## RECORDS FOR THE EXERCISE
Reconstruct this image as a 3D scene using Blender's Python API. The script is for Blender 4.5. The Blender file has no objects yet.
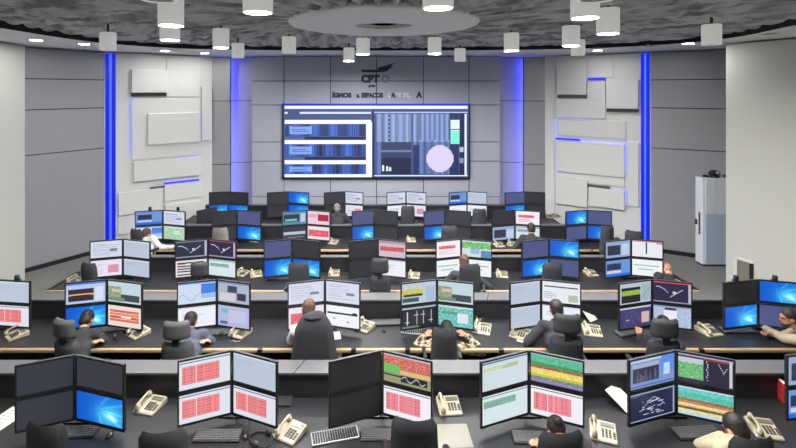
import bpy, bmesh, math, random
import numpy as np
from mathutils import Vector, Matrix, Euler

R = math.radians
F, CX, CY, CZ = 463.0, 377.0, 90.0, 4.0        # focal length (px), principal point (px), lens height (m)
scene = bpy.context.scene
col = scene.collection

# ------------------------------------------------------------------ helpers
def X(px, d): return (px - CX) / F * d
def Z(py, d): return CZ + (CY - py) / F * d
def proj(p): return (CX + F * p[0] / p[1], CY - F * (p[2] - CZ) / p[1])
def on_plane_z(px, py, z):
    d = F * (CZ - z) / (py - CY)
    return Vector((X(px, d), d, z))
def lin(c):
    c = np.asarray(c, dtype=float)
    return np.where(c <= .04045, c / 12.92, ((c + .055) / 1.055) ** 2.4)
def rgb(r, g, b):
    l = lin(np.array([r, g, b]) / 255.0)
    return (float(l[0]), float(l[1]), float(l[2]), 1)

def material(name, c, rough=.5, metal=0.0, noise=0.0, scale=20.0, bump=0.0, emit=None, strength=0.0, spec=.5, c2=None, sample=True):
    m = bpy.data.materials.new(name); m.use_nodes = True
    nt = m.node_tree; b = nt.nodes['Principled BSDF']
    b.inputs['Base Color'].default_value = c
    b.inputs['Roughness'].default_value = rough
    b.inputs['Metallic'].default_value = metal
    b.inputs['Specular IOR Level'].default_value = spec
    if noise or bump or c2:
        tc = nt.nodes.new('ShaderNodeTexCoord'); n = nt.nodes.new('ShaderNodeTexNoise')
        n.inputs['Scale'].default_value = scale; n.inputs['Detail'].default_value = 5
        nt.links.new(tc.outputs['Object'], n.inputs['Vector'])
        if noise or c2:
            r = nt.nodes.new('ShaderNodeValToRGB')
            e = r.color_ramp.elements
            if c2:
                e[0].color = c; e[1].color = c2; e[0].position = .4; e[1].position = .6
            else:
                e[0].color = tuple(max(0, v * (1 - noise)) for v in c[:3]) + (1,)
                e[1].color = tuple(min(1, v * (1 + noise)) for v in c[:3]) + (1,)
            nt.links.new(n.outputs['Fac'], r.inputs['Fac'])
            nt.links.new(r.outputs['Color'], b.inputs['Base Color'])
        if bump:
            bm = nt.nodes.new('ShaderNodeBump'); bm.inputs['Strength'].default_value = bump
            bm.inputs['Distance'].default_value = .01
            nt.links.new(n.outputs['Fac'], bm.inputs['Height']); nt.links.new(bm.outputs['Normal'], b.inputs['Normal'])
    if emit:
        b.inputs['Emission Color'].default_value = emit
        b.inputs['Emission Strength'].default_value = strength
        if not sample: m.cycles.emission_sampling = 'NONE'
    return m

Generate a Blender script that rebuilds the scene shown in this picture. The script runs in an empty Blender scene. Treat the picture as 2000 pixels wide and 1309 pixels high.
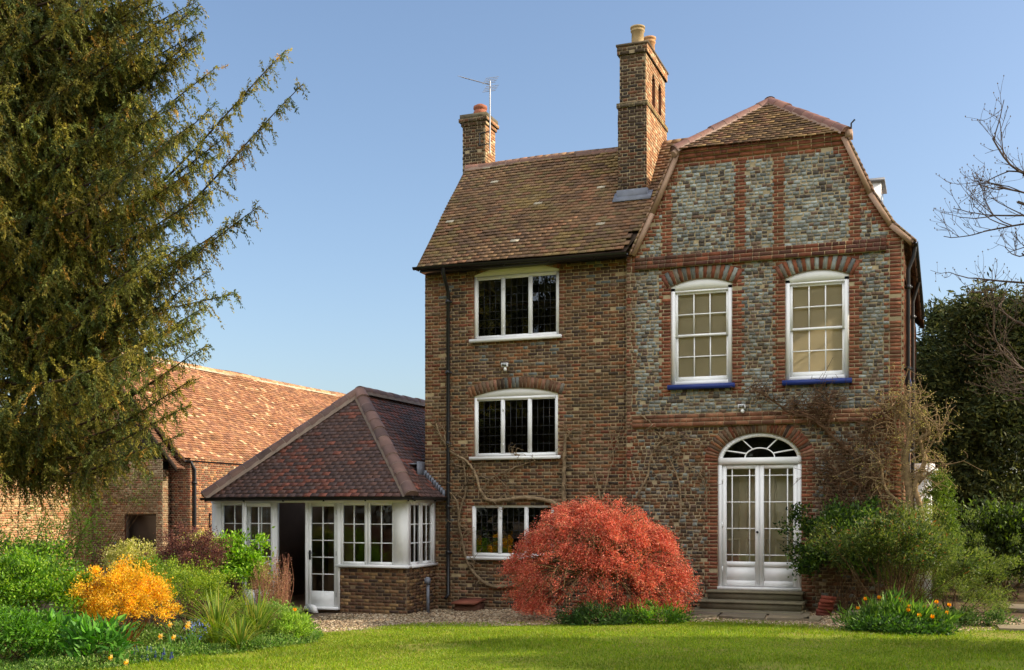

## AIM
Your copy should hold every record word for word and none of the pictures.

## SOLUTION TO THIS EXERCISE
Reconstruct this image as a 3D scene using Blender's Python API. The script is for Blender 4.5. The Blender file has no objects yet.
import bpy, bmesh, math, random
import numpy as np
from mathutils import Vector, Matrix, Euler

R = math.radians
F, CX, CY, CZ = 463.0, 377.0, 90.0, 4.0        # focal length (px), principal point (px), lens height (m)
scene = bpy.context.scene
col = scene.collection

# ------------------------------------------------------------------ helpers
def X(px, d): return (px - CX) / F * d
def Z(py, d): return CZ + (CY - py) / F * d
def proj(p): return (CX + F * p[0] / p[1], CY - F * (p[2] - CZ) / p[1])
def on_plane_z(px, py, z):
    d = F * (CZ - z) / (py - CY)
    return Vector((X(px, d), d, z))
def lin(c):
    c = np.asarray(c, dtype=float)
    return np.where(c <= .04045, c / 12.92, ((c + .055) / 1.055) ** 2.4)
def rgb(r, g, b):
    l = lin(np.array([r, g, b]) / 255.0)
    return (float(l[0]), float(l[1]), float(l[2]), 1)

def material(name, c, rough=.5, metal=0.0, noise=0.0, scale=20.0, bump=0.0, emit=None, strength=0.0, spec=.5, c2=None, sample=True):
    m = bpy.data.materials.new(name); m.use_nodes = True
    nt = m.node_tree; b = nt.nodes['Principled BSDF']
    b.inputs['Base Color'].default_value = c
    b.inputs['Roughness'].default_value = rough
    b.inputs['Metallic'].default_value = metal
    b.inputs['Specular IOR Level'].default_value = spec
    if noise or bump or c2:
        tc = nt.nodes.new('ShaderNodeTexCoord'); n = nt.nodes.new('ShaderNodeTexNoise')
        n.inputs['Scale'].default_value = scale; n.inputs['Detail'].default_value = 5
        nt.links.new(tc.outputs['Object'], n.inputs['Vector'])
        if noise or c2:
            r = nt.nodes.new('ShaderNodeValToRGB')
            e = r.color_ramp.elements
            if c2:
                e[0].color = c; e[1].color = c2; e[0].position = .4; e[1].position = .6
            else:
                e[0].color = tuple(max(0, v * (1 - noise)) for v in c[:3]) + (1,)
                e[1].color = tuple(min(1, v * (1 + noise)) for v in c[:3]) + (1,)
            nt.links.new(n.outputs['Fac'], r.inputs['Fac'])
            nt.links.new(r.outputs['Color'], b.inputs['Base Color'])
        if bump:
            bm = nt.nodes.new('ShaderNodeBump'); bm.inputs['Strength'].default_value = bump
            bm.inputs['Distance'].default_value = .01
            nt.links.new(n.outputs['Fac'], bm.inputs['Height']); nt.links.new(bm.outputs['Normal'], b.inputs['Normal'])
    if emit:
        b.inputs['Emission Color'].default_value = emit
        b.inputs['Emission Strength'].default_value = strength
        if not sample: m.cycles.emission_sampling = 'NONE'
    return m

Generate a Blender script that rebuilds the scene shown in this picture. The script runs in an empty Blender scene. Treat the picture as 2000 pixels wide and 1309 pixels high.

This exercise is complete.